§ **WORK REQUIRED**
Will you write out all the entries below exactly?

§ **DATA RECORDS**
--- --- ---

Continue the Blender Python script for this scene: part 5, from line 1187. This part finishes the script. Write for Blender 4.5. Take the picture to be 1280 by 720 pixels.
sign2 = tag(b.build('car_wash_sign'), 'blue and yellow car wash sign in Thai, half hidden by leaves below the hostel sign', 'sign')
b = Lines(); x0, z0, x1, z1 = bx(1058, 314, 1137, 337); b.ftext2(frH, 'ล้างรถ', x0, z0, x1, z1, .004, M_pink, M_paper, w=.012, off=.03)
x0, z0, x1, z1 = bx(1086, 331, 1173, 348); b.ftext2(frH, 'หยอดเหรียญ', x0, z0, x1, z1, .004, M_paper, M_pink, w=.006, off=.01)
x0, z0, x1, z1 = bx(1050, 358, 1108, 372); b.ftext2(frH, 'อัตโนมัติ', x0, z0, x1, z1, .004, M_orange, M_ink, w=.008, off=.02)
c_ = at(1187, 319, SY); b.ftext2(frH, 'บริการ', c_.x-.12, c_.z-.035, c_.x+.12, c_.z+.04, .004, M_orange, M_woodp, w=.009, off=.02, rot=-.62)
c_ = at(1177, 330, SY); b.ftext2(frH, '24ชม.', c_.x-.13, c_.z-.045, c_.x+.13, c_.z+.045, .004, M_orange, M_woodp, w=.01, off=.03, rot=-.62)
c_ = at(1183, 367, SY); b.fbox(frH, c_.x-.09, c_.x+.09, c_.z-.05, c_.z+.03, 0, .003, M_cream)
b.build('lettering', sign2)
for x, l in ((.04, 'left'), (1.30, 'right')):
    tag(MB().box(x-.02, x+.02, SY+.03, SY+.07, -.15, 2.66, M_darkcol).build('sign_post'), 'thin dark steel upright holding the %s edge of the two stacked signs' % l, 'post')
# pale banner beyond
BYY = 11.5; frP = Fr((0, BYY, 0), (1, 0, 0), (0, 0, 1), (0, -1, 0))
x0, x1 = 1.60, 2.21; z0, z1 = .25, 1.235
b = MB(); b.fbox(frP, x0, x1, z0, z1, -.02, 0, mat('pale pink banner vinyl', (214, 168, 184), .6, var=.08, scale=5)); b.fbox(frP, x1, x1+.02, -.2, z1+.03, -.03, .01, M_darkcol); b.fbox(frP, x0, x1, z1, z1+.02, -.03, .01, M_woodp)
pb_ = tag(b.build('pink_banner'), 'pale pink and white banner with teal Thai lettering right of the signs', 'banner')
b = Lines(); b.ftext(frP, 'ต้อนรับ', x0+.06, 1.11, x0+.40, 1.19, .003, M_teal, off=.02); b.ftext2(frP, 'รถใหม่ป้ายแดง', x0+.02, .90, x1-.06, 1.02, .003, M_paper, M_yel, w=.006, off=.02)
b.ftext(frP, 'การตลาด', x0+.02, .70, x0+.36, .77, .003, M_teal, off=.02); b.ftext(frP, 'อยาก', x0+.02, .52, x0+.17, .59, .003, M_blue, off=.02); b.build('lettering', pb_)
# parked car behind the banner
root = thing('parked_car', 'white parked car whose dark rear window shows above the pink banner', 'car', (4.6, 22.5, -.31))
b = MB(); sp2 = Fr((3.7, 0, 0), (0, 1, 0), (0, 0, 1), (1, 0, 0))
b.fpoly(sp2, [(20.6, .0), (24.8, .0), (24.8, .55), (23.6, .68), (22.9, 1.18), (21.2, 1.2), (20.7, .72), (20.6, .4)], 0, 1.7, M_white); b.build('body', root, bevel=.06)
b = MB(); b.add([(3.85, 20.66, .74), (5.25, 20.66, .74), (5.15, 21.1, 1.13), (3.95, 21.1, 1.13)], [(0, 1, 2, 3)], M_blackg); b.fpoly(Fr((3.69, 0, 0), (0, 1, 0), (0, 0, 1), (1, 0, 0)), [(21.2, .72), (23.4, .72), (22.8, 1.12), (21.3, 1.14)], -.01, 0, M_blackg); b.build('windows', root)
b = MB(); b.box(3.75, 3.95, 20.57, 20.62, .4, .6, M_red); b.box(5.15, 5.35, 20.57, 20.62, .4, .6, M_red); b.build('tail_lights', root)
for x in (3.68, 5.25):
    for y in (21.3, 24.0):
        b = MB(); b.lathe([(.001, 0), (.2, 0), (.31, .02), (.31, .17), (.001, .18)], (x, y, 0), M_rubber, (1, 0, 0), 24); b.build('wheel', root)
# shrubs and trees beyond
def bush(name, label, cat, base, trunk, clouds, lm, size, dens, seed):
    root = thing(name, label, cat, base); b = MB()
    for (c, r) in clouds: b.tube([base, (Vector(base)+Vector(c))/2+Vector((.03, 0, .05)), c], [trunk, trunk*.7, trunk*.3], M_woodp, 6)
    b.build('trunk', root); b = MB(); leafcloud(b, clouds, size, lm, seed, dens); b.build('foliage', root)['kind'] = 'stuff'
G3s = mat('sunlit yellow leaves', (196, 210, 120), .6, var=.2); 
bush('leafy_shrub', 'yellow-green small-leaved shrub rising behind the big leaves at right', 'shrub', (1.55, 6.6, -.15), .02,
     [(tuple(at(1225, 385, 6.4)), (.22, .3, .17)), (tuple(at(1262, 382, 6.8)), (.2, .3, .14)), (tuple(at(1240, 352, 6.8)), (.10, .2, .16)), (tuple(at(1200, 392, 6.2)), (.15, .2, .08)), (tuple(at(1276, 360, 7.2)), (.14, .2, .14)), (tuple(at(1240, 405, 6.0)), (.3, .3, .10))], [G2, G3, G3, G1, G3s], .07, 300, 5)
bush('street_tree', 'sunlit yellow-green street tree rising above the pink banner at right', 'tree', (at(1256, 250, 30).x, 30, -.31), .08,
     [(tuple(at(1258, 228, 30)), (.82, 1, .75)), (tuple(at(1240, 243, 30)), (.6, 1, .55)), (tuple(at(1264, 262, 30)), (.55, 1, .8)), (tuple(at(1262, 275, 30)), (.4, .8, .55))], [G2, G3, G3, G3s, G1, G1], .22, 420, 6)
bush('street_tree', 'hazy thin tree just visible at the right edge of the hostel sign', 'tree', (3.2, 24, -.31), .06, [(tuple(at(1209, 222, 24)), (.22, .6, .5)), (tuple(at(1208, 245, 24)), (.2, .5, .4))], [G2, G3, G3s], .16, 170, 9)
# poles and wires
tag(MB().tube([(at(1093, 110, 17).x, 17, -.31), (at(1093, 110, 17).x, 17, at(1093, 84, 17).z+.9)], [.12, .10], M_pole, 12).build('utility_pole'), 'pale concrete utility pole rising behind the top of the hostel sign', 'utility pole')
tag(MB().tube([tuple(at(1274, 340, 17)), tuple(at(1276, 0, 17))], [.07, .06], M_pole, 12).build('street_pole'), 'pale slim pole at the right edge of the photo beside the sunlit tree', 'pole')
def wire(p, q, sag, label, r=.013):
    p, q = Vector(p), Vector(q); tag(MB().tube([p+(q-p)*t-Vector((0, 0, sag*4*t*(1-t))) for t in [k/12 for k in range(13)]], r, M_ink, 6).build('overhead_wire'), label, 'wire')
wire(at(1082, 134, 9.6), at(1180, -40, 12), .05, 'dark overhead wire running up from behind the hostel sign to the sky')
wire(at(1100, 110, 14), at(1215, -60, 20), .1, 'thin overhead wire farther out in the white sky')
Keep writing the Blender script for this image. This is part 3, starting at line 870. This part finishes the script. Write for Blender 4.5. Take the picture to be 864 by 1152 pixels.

--- --- ---

§ **WRITTEN RESPONSE**
Continue the Blender Python script for this scene: part 5, from line 1187. This part finishes the script. Write for Blender 4.5. Take the picture to be 1280 by 720 pixels.
sign2 = tag(b.build('car_wash_sign'), 'blue and yellow car wash sign in Thai, half hidden by leaves below the hostel sign', 'sign')
b = Lines(); x0, z0, x1, z1 = bx(1058, 314, 1137, 337); b.ftext2(frH, 'ล้างรถ', x0, z0, x1, z1, .004, M_pink, M_paper, w=.012, off=.03)
x0, z0, x1, z1 = bx(1086, 331, 1173, 348); b.ftext2(frH, 'หยอดเหรียญ', x0, z0, x1, z1, .004, M_paper, M_pink, w=.006, off=.01)
x0, z0, x1, z1 = bx(1050, 358, 1108, 372); b.ftext2(frH, 'อัตโนมัติ', x0, z0, x1, z1, .004, M_orange, M_ink, w=.008, off=.02)
c_ = at(1187, 319, SY); b.ftext2(frH, 'บริการ', c_.x-.12, c_.z-.035, c_.x+.12, c_.z+.04, .004, M_orange, M_woodp, w=.009, off=.02, rot=-.62)
c_ = at(1177, 330, SY); b.ftext2(frH, '24ชม.', c_.x-.13, c_.z-.045, c_.x+.13, c_.z+.045, .004, M_orange, M_woodp, w=.01, off=.03, rot=-.62)
c_ = at(1183, 367, SY); b.fbox(frH, c_.x-.09, c_.x+.09, c_.z-.05, c_.z+.03, 0, .003, M_cream)
b.build('lettering', sign2)
for x, l in ((.04, 'left'), (1.30, 'right')):
    tag(MB().box(x-.02, x+.02, SY+.03, SY+.07, -.15, 2.66, M_darkcol).build('sign_post'), 'thin dark steel upright holding the %s edge of the two stacked signs' % l, 'post')
# pale banner beyond
BYY = 11.5; frP = Fr((0, BYY, 0), (1, 0, 0), (0, 0, 1), (0, -1, 0))
x0, x1 = 1.60, 2.21; z0, z1 = .25, 1.235
b = MB(); b.fbox(frP, x0, x1, z0, z1, -.02, 0, mat('pale pink banner vinyl', (214, 168, 184), .6, var=.08, scale=5)); b.fbox(frP, x1, x1+.02, -.2, z1+.03, -.03, .01, M_darkcol); b.fbox(frP, x0, x1, z1, z1+.02, -.03, .01, M_woodp)
pb_ = tag(b.build('pink_banner'), 'pale pink and white banner with teal Thai lettering right of the signs', 'banner')
b = Lines(); b.ftext(frP, 'ต้อนรับ', x0+.06, 1.11, x0+.40, 1.19, .003, M_teal, off=.02); b.ftext2(frP, 'รถใหม่ป้ายแดง', x0+.02, .90, x1-.06, 1.02, .003, M_paper, M_yel, w=.006, off=.02)
b.ftext(frP, 'การตลาด', x0+.02, .70, x0+.36, .77, .003, M_teal, off=.02); b.ftext(frP, 'อยาก', x0+.02, .52, x0+.17, .59, .003, M_blue, off=.02); b.build('lettering', pb_)
# parked car behind the banner
root = thing('parked_car', 'white parked car whose dark rear window shows above the pink banner', 'car', (4.6, 22.5, -.31))
b = MB(); sp2 = Fr((3.7, 0, 0), (0, 1, 0), (0, 0, 1), (1, 0, 0))
b.fpoly(sp2, [(20.6, .0), (24.8, .0), (24.8, .55), (23.6, .68), (22.9, 1.18), (21.2, 1.2), (20.7, .72), (20.6, .4)], 0, 1.7, M_white); b.build('body', root, bevel=.06)
b = MB(); b.add([(3.85, 20.66, .74), (5.25, 20.66, .74), (5.15, 21.1, 1.13), (3.95, 21.1, 1.13)], [(0, 1, 2, 3)], M_blackg); b.fpoly(Fr((3.69, 0, 0), (0, 1, 0), (0, 0, 1), (1, 0, 0)), [(21.2, .72), (23.4, .72), (22.8, 1.12), (21.3, 1.14)], -.01, 0, M_blackg); b.build('windows', root)
b = MB(); b.box(3.75, 3.95, 20.57, 20.62, .4, .6, M_red); b.box(5.15, 5.35, 20.57, 20.62, .4, .6, M_red); b.build('tail_lights', root)
for x in (3.68, 5.25):
    for y in (21.3, 24.0):
        b = MB(); b.lathe([(.001, 0), (.2, 0), (.31, .02), (.31, .17), (.001, .18)], (x, y, 0), M_rubber, (1, 0, 0), 24); b.build('wheel', root)
# shrubs and trees beyond
def bush(name, label, cat, base, trunk, clouds, lm, size, dens, seed):
    root = thing(name, label, cat, base); b = MB()
    for (c, r) in clouds: b.tube([base, (Vector(base)+Vector(c))/2+Vector((.03, 0, .05)), c], [trunk, trunk*.7, trunk*.3], M_woodp, 6)
    b.build('trunk', root); b = MB(); leafcloud(b, clouds, size, lm, seed, dens); b.build('foliage', root)['kind'] = 'stuff'
G3s = mat('sunlit yellow leaves', (196, 210, 120), .6, var=.2); 
bush('leafy_shrub', 'yellow-green small-leaved shrub rising behind the big leaves at right', 'shrub', (1.55, 6.6, -.15), .02,
     [(tuple(at(1225, 385, 6.4)), (.22, .3, .17)), (tuple(at(1262, 382, 6.8)), (.2, .3, .14)), (tuple(at(1240, 352, 6.8)), (.10, .2, .16)), (tuple(at(1200, 392, 6.2)), (.15, .2, .08)), (tuple(at(1276, 360, 7.2)), (.14, .2, .14)), (tuple(at(1240, 405, 6.0)), (.3, .3, .10))], [G2, G3, G3, G1, G3s], .07, 300, 5)
bush('street_tree', 'sunlit yellow-green street tree rising above the pink banner at right', 'tree', (at(1256, 250, 30).x, 30, -.31), .08,
     [(tuple(at(1258, 228, 30)), (.82, 1, .75)), (tuple(at(1240, 243, 30)), (.6, 1, .55)), (tuple(at(1264, 262, 30)), (.55, 1, .8)), (tuple(at(1262, 275, 30)), (.4, .8, .55))], [G2, G3, G3, G3s, G1, G1], .22, 420, 6)
bush('street_tree', 'hazy thin tree just visible at the right edge of the hostel sign', 'tree', (3.2, 24, -.31), .06, [(tuple(at(1209, 222, 24)), (.22, .6, .5)), (tuple(at(1208, 245, 24)), (.2, .5, .4))], [G2, G3, G3s], .16, 170, 9)
# poles and wires
tag(MB().tube([(at(1093, 110, 17).x, 17, -.31), (at(1093, 110, 17).x, 17, at(1093, 84, 17).z+.9)], [.12, .10], M_pole, 12).build('utility_pole'), 'pale concrete utility pole rising behind the top of the hostel sign', 'utility pole')
tag(MB().tube([tuple(at(1274, 340, 17)), tuple(at(1276, 0, 17))], [.07, .06], M_pole, 12).build('street_pole'), 'pale slim pole at the right edge of the photo beside the sunlit tree', 'pole')
def wire(p, q, sag, label, r=.013):
    p, q = Vector(p), Vector(q); tag(MB().tube([p+(q-p)*t-Vector((0, 0, sag*4*t*(1-t))) for t in [k/12 for k in range(13)]], r, M_ink, 6).build('overhead_wire'), label, 'wire')
wire(at(1082, 134, 9.6), at(1180, -40, 12), .05, 'dark overhead wire running up from behind the hostel sign to the sky')
wire(at(1100, 110, 14), at(1215, -60, 20), .1, 'thin overhead wire farther out in the white sky')
Keep writing the Blender script for this image. This is part 3, starting at line 870. This part finishes the script. Write for Blender 4.5. Take the picture to be 864 by 1152 pixels.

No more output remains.